On the frontlines in the war of the wombs

Why do so many women collude in their own oppression?

When will we en masse kick off the heels, wipe off the make-up, rip off the veils, lose the rosary beads, stop reflecting men at twice their natural size and, most importantly, turn our backs on religion?

Religions around the world are run by men while most followers are women. According to Pew Research, more women than men identify with a religion, pray daily, and say that religion is “very important” to them. But why?

The ultimate tool of patriarchy, religion in all its iterations — scripture, doctrine, evangelizing, ceremonies, and the power structure of religious institutions — have been a force for restricting the wellbeing and freedom of women. The ultimate threat to that freedom is the current anti-abortion fervor that has gripped the United and States and would deny women not just control over their own bodies but control over their lives.

The Christian right is the current mobilizing force for rewriting U.S. constitutional and state laws to deny and even criminalize abortions. But all religions, are invested and implicated in upholding and cherishing strict gender norms that cast women as mother, nurturer and sacrificer.
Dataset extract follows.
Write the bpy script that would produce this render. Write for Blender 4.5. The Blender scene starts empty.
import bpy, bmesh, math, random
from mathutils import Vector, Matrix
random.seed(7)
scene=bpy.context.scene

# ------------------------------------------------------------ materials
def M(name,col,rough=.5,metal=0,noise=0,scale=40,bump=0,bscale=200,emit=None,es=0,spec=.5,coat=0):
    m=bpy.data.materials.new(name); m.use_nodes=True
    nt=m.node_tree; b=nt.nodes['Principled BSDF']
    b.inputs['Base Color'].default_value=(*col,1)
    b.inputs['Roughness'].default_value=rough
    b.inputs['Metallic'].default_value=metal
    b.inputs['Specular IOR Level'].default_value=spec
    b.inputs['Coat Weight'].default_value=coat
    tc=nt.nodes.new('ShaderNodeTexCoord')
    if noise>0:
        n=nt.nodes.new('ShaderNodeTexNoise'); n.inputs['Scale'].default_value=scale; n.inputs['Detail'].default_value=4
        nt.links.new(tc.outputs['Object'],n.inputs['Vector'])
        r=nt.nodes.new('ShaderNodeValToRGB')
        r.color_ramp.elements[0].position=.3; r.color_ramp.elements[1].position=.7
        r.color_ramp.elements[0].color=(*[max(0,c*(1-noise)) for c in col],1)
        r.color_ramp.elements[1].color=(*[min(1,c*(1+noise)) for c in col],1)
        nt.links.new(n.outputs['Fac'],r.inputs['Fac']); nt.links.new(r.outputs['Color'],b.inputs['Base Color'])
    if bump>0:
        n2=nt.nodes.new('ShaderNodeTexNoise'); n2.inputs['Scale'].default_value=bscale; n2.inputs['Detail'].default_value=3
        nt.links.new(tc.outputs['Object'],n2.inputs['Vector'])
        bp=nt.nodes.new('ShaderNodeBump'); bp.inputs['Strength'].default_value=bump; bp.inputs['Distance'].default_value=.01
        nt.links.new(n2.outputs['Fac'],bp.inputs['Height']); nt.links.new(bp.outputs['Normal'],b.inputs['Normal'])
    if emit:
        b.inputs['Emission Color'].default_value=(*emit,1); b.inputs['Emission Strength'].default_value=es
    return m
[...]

However nicely religion packages and venerates this maternal role and the sanctity of giving life, its true intent is in the fine print, which spells out the consequences for non-conformity.

To claim that anti-abortion legislation is about protecting children is deceitful, says American sociologist Monica Casper.

“So-called pro-life is a magic trick that wraps disdain and revulsion for women’s bodies and lives inside a shiny silver box with pink and blue ribbon. Forced-birth legislation fails to protect children at all, while punishing women who abort — or even miscarry. But punishment is precisely the point, isn’t it? Because such legislation has never been about the children. Let’s call anti-abortion legislation what it is: anti-woman, anti-mother, anti-child, and anti-freedom.”

Today, the U.S. Supreme Court is on the brink of overturning Roe versus Wade, the landmark ruling that constitutionally protects a women’s reproductive freedom.

In this new world, a woman is being beaten by the man who impregnated her. Too bad. She has no means of financial support for a child. Too bad. The man who impregnated her is her brother, father, a rapist. Too bad. The fetus is damaged with no prospect for quality of life. Too bad. She has two jobs trying to support the children she already has. Too bad. She is seventeen and in university, attempting to get an education and build a better life. Too bad.

This is nothing less than a power grab. After five decades, that fundamental right is crumbling before our eyes. Thirteen U.S. states are gleefully poised to throw the book at women or send back to the alleys those who dare to have or seek an abortion regardless of social or economic challenges or the cruelty of the circumstances. Another 13 states are expected to eventually follow suit. 

This motivating strain of ignorant, misogynist thinking is somewhat subdued in Canada. But Canadian women are taking notice that their own abortion rights, while seeming secure, are still not codified in law .

Who knew that that women’s equality rights – such as they are today – had peaked and that we would look back on this time as the good old days? Most of us naively believed we were just getting started. That, if we kept up the fight, we would continue to see incremental and slow but assured progress in overcoming discrimination, inequality, and gender violence.

But the Gilead has had enough and is jerking back the leash. The party is over, girlfriends. We have had our fun. It’s time to regain a sense of humility, servitude and assume our primary God-given role.

In acknowledging in the first line of its Supreme Court judgement that abortion “presents a profound moral issue on which Americans hold sharply divided views,” the court unwittingly concedes its case. But what does it mean to make a moral decision? It means a careful and deeply personal weighing of good and bad consequences. It implies a willingness to assume and live with the consequences of the decision. No man or group of men can make a moral decision about abortion on behalf of a woman or women. You don’t get to tell a woman no to an abortion and then walk away, leaving her to bear the life-altering consequences.   

For all its piety surrounding motherhood, religion doesn’t respect women enough to allow us to make our own moral decisions. It’s time women wholly agreed that this is a holy fuck of a deal breaker!